LSD Literature, Salman Rushdie on Kurt Vonnegut, and More


Every day Poets & Writers Magazine scans the headlines—publishing reports, literary dispatches, academic announcements, and more—for all the news that creative writers need to know. Here are today’s stories.

At the New York Times, authors T. C. Boyle, Michael Pollan, and Ayelet Waldman discuss the growing popularity of psychedelic drugs in the business world and health and wellness industry.

“It may be impossible to stop wars, just as it’s impossible to stop glaciers, but it’s still worth finding the form and the language that reminds us what they are and calls them by their true names.” Salman Rushdie on the overlooked realism of Kurt Vonnegut’s Slaughterhouse-Five. (New Yorker)

This year’s five National Student Poets have been announced. Tenth- and eleventh-graders Christian Butterfield of Kentucky, Julie Dawkins of Oklahoma, Taylor Fang of Utah, Salma Mohammad of Indiana, and Alondra Uribe of New York will serve as regional literary ambassadors through readings, workshops, and other programs. (Associated Press)

“Without education, there’s no liberation.” Poet José Roberto Cea reflects on a lifetime of literature and resistance in El Salvador. (BOMB)

At the Guardian, Joanne Ramos talks about the political timeliness of her debut novel, The Farm, which depicts a luxury service that provides rich clients with pregnancy surrogates. “The one thing I hope people don’t say afterwards is, ‘That could never happen.’ I hope people are like, ‘Whoa! Is this happening? Is it real?’ Because it’s where we are.”

“Each time the bar is higher, but the terrain is more familiar, so the challenge can again be met and the beauty of the original in its humanity and wisdom can survive.” Linda Coverdale on translating the work of Patrick Chamoiseau, including the novel Slave Old Man, which won this year’s Best Translated Book Award for fiction. (Millions)

In New York City, a 1924 letter from Ernest Hemingway to his father has sold at auction for more than $25,000. (Atlas Obscura)
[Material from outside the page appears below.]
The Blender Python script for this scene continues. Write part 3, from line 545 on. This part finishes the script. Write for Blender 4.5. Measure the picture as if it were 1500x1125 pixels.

And in the latest installment of By the Book at the New York Times, novelist and journalist Elliot Ackerman talks about military fiction and the optimism of literature. “Amid all our divisions—with voices putting up fences around our imaginations, telling us what we can write, what’s allowable to think, and who is allowed to say what—that type of emotional transference is a powerful way to assert our shared humanity.”